Nowadays, most natural language processing systems are based on supervised machine learning. Despite the great successes obtained by those techniques, they unfortunately still suffer from important limitations. One of them is their sensitivity to domain shift: for example, a state-of-the-art part-of-speech tagger trained on the Wall Street Journal section of the Penn treebank achieves an accuracy of 97% when tested on sentences from the Wall Street Journal, but only 90% when tested on textual data from the Web. This drop in performance can also be observed for other tasks such as syntactic parsing or named entity recognition.

One of the explanations for this drop in performance is the big lexical difference that exists accross domains. This results in a lot of out-of-vocabulary words (OOV) in the test data, i.e., words of the test data that were not observed in the training set. For example, more than 25% of the tokens of the test data from the Web corpus are unobserved in the training data from the WSJ. By comparison, only 11.5% of the tokens of the test data from the WSJ are unobserved in the training data from the WSJ. Part-of-speech taggers make most of their errors on those out-of-vocabulary words. 

Labeling enough data to obtain a high accuracy for each new domain is not a viable solution. Indeed, it is expensive to label data for natural language processing, because it requires expert knowledge in linguistics. Thus, there is an important need for transfer learning, and more precisely for domain adaptation, in computational linguistics. A common solution consists in using large quantities of unlabeled data, from both source and target domains, in order to learn a good word representation. This representation is then used as features to train a supervised classifier that is more robust to domain shift.
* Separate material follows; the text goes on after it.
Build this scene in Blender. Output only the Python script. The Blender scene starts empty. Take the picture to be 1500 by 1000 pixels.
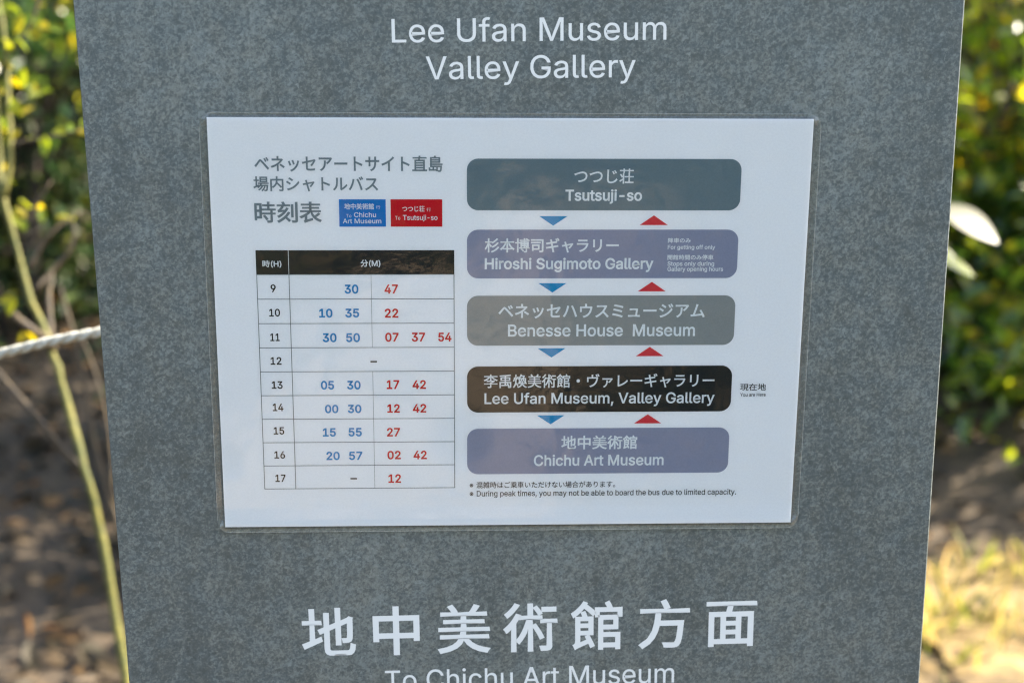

Depending on how much data from the source and the target domains are used, this method can be viewed as performing semi-supervised learning or domain adaptation. The goal is to reduce the impact of out-of-vocabulary words on performance. This scheme was first proposed to reduce data sparsity for named entity recognition, before being applied to domain adaptation for part-of-speech tagging or syntactic parsing.

Hidden Markov models have already been considered in previous work to learn word representations for domain adaptation or semi-supervised learning. Our contributions in [25] are mostly experimental: we compare different word representations that can be obtained from an HMM and study the effect of training the unsupervised HMM on source, target or both domains. While previous work mostly use Viterbi decoding to obtain word representations from an HMM, we empirically show that posterior distributions over latent classes give better results.